_EXERCISE DIRECTIONS:_ A faithful transcription of all the data is required.

_DATASET EXTRACT:_
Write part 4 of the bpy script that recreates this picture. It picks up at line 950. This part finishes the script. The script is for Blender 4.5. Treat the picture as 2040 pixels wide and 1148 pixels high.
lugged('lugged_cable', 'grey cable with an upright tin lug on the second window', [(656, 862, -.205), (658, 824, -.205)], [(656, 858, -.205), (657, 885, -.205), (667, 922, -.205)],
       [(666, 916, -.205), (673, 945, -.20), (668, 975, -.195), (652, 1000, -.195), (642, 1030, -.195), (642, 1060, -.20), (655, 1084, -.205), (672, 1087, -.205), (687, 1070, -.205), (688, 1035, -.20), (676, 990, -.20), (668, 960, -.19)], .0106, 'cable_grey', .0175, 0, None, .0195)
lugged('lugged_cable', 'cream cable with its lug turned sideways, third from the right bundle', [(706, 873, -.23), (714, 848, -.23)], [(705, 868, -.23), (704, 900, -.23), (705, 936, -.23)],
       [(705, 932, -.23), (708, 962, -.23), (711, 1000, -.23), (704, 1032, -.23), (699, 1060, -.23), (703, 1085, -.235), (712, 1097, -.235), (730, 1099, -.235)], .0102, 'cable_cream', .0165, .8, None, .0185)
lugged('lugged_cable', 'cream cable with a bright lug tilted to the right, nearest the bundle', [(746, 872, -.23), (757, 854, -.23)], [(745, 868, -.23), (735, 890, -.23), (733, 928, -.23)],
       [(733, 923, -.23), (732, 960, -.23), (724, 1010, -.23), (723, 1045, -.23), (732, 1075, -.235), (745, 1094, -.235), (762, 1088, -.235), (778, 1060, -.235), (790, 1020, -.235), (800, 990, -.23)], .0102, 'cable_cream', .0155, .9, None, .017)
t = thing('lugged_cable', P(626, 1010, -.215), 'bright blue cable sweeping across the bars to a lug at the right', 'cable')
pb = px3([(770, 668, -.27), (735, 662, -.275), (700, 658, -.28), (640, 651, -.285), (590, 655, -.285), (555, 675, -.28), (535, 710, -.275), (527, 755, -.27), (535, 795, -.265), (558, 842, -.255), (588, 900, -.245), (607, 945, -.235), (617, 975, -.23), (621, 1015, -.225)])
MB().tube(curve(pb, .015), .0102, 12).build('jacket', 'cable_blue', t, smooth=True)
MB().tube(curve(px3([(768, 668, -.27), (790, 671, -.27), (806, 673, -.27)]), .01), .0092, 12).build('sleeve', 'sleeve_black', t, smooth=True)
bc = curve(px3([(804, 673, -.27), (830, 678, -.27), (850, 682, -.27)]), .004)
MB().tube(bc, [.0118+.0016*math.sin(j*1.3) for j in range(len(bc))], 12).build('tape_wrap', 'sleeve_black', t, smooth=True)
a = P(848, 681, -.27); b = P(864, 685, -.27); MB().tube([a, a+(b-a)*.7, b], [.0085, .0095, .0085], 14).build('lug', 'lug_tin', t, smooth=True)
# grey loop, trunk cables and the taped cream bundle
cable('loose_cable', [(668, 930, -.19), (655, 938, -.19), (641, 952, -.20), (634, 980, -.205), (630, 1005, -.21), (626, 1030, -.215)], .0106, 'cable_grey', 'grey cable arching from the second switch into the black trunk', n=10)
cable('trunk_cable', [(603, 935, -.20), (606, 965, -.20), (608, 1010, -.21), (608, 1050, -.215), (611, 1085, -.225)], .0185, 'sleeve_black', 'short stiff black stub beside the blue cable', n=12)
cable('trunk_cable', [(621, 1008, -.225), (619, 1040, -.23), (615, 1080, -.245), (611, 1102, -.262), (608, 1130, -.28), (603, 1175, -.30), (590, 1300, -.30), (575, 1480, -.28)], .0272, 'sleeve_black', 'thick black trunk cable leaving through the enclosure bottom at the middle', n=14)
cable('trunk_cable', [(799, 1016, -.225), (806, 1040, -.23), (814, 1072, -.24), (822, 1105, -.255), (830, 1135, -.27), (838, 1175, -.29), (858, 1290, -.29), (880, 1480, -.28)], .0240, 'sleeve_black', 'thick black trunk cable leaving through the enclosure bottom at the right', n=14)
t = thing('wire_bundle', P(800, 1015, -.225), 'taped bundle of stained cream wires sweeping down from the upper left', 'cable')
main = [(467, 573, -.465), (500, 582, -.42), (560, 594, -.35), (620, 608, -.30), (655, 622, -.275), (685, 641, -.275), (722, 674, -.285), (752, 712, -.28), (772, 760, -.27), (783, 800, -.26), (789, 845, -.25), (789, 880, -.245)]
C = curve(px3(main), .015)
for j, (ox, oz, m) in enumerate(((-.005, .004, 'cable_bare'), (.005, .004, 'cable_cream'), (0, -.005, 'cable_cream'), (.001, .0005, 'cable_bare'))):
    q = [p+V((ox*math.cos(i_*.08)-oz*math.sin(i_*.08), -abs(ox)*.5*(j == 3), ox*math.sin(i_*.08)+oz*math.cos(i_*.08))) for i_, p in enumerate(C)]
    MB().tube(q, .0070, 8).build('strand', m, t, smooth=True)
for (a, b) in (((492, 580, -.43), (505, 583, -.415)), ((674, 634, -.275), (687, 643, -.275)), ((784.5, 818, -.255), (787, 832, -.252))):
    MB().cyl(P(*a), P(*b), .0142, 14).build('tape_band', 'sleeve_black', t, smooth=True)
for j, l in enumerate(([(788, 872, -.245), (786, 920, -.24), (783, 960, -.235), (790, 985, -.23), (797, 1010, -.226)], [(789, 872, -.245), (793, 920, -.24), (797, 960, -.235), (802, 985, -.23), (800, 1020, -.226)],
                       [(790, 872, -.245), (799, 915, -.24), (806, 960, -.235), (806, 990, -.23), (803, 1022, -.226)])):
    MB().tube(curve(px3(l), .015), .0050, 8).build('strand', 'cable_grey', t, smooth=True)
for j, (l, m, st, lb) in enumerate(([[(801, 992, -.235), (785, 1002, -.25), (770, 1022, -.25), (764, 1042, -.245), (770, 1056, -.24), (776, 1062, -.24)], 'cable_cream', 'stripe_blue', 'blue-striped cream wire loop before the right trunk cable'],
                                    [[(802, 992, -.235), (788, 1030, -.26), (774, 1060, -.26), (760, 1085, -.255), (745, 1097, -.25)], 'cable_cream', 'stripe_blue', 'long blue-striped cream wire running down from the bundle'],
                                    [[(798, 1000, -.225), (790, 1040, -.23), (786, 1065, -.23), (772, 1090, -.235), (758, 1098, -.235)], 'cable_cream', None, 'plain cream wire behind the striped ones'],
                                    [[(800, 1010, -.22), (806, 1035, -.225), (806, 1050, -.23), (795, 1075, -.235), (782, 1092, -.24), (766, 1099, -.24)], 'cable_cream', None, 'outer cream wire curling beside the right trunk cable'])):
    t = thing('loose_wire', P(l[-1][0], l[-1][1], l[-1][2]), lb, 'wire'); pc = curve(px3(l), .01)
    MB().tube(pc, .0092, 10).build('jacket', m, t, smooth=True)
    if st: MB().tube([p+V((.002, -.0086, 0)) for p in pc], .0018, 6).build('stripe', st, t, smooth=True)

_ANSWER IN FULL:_
Write part 4 of the bpy script that recreates this picture. It picks up at line 950. This part finishes the script. The script is for Blender 4.5. Treat the picture as 2040 pixels wide and 1148 pixels high.
lugged('lugged_cable', 'grey cable with an upright tin lug on the second window', [(656, 862, -.205), (658, 824, -.205)], [(656, 858, -.205), (657, 885, -.205), (667, 922, -.205)],
       [(666, 916, -.205), (673, 945, -.20), (668, 975, -.195), (652, 1000, -.195), (642, 1030, -.195), (642, 1060, -.20), (655, 1084, -.205), (672, 1087, -.205), (687, 1070, -.205), (688, 1035, -.20), (676, 990, -.20), (668, 960, -.19)], .0106, 'cable_grey', .0175, 0, None, .0195)
lugged('lugged_cable', 'cream cable with its lug turned sideways, third from the right bundle', [(706, 873, -.23), (714, 848, -.23)], [(705, 868, -.23), (704, 900, -.23), (705, 936, -.23)],
       [(705, 932, -.23), (708, 962, -.23), (711, 1000, -.23), (704, 1032, -.23), (699, 1060, -.23), (703, 1085, -.235), (712, 1097, -.235), (730, 1099, -.235)], .0102, 'cable_cream', .0165, .8, None, .0185)
lugged('lugged_cable', 'cream cable with a bright lug tilted to the right, nearest the bundle', [(746, 872, -.23), (757, 854, -.23)], [(745, 868, -.23), (735, 890, -.23), (733, 928, -.23)],
       [(733, 923, -.23), (732, 960, -.23), (724, 1010, -.23), (723, 1045, -.23), (732, 1075, -.235), (745, 1094, -.235), (762, 1088, -.235), (778, 1060, -.235), (790, 1020, -.235), (800, 990, -.23)], .0102, 'cable_cream', .0155, .9, None, .017)
t = thing('lugged_cable', P(626, 1010, -.215), 'bright blue cable sweeping across the bars to a lug at the right', 'cable')
pb = px3([(770, 668, -.27), (735, 662, -.275), (700, 658, -.28), (640, 651, -.285), (590, 655, -.285), (555, 675, -.28), (535, 710, -.275), (527, 755, -.27), (535, 795, -.265), (558, 842, -.255), (588, 900, -.245), (607, 945, -.235), (617, 975, -.23), (621, 1015, -.225)])
MB().tube(curve(pb, .015), .0102, 12).build('jacket', 'cable_blue', t, smooth=True)
MB().tube(curve(px3([(768, 668, -.27), (790, 671, -.27), (806, 673, -.27)]), .01), .0092, 12).build('sleeve', 'sleeve_black', t, smooth=True)
bc = curve(px3([(804, 673, -.27), (830, 678, -.27), (850, 682, -.27)]), .004)
MB().tube(bc, [.0118+.0016*math.sin(j*1.3) for j in range(len(bc))], 12).build('tape_wrap', 'sleeve_black', t, smooth=True)
a = P(848, 681, -.27); b = P(864, 685, -.27); MB().tube([a, a+(b-a)*.7, b], [.0085, .0095, .0085], 14).build('lug', 'lug_tin', t, smooth=True)
# grey loop, trunk cables and the taped cream bundle
cable('loose_cable', [(668, 930, -.19), (655, 938, -.19), (641, 952, -.20), (634, 980, -.205), (630, 1005, -.21), (626, 1030, -.215)], .0106, 'cable_grey', 'grey cable arching from the second switch into the black trunk', n=10)
cable('trunk_cable', [(603, 935, -.20), (606, 965, -.20), (608, 1010, -.21), (608, 1050, -.215), (611, 1085, -.225)], .0185, 'sleeve_black', 'short stiff black stub beside the blue cable', n=12)
cable('trunk_cable', [(621, 1008, -.225), (619, 1040, -.23), (615, 1080, -.245), (611, 1102, -.262), (608, 1130, -.28), (603, 1175, -.30), (590, 1300, -.30), (575, 1480, -.28)], .0272, 'sleeve_black', 'thick black trunk cable leaving through the enclosure bottom at the middle', n=14)
cable('trunk_cable', [(799, 1016, -.225), (806, 1040, -.23), (814, 1072, -.24), (822, 1105, -.255), (830, 1135, -.27), (838, 1175, -.29), (858, 1290, -.29), (880, 1480, -.28)], .0240, 'sleeve_black', 'thick black trunk cable leaving through the enclosure bottom at the right', n=14)
t = thing('wire_bundle', P(800, 1015, -.225), 'taped bundle of stained cream wires sweeping down from the upper left', 'cable')
main = [(467, 573, -.465), (500, 582, -.42), (560, 594, -.35), (620, 608, -.30), (655, 622, -.275), (685, 641, -.275), (722, 674, -.285), (752, 712, -.28), (772, 760, -.27), (783, 800, -.26), (789, 845, -.25), (789, 880, -.245)]
C = curve(px3(main), .015)
for j, (ox, oz, m) in enumerate(((-.005, .004, 'cable_bare'), (.005, .004, 'cable_cream'), (0, -.005, 'cable_cream'), (.001, .0005, 'cable_bare'))):
    q = [p+V((ox*math.cos(i_*.08)-oz*math.sin(i_*.08), -abs(ox)*.5*(j == 3), ox*math.sin(i_*.08)+oz*math.cos(i_*.08))) for i_, p in enumerate(C)]
    MB().tube(q, .0070, 8).build('strand', m, t, smooth=True)
for (a, b) in (((492, 580, -.43), (505, 583, -.415)), ((674, 634, -.275), (687, 643, -.275)), ((784.5, 818, -.255), (787, 832, -.252))):
    MB().cyl(P(*a), P(*b), .0142, 14).build('tape_band', 'sleeve_black', t, smooth=True)
for j, l in enumerate(([(788, 872, -.245), (786, 920, -.24), (783, 960, -.235), (790, 985, -.23), (797, 1010, -.226)], [(789, 872, -.245), (793, 920, -.24), (797, 960, -.235), (802, 985, -.23), (800, 1020, -.226)],
                       [(790, 872, -.245), (799, 915, -.24), (806, 960, -.235), (806, 990, -.23), (803, 1022, -.226)])):
    MB().tube(curve(px3(l), .015), .0050, 8).build('strand', 'cable_grey', t, smooth=True)
for j, (l, m, st, lb) in enumerate(([[(801, 992, -.235), (785, 1002, -.25), (770, 1022, -.25), (764, 1042, -.245), (770, 1056, -.24), (776, 1062, -.24)], 'cable_cream', 'stripe_blue', 'blue-striped cream wire loop before the right trunk cable'],
                                    [[(802, 992, -.235), (788, 1030, -.26), (774, 1060, -.26), (760, 1085, -.255), (745, 1097, -.25)], 'cable_cream', 'stripe_blue', 'long blue-striped cream wire running down from the bundle'],
                                    [[(798, 1000, -.225), (790, 1040, -.23), (786, 1065, -.23), (772, 1090, -.235), (758, 1098, -.235)], 'cable_cream', None, 'plain cream wire behind the striped ones'],
                                    [[(800, 1010, -.22), (806, 1035, -.225), (806, 1050, -.23), (795, 1075, -.235), (782, 1092, -.24), (766, 1099, -.24)], 'cable_cream', None, 'outer cream wire curling beside the right trunk cable'])):
    t = thing('loose_wire', P(l[-1][0], l[-1][1], l[-1][2]), lb, 'wire'); pc = curve(px3(l), .01)
    MB().tube(pc, .0092, 10).build('jacket', m, t, smooth=True)
    if st: MB().tube([p+V((.002, -.0086, 0)) for p in pc], .0018, 6).build('stripe', st, t, smooth=True)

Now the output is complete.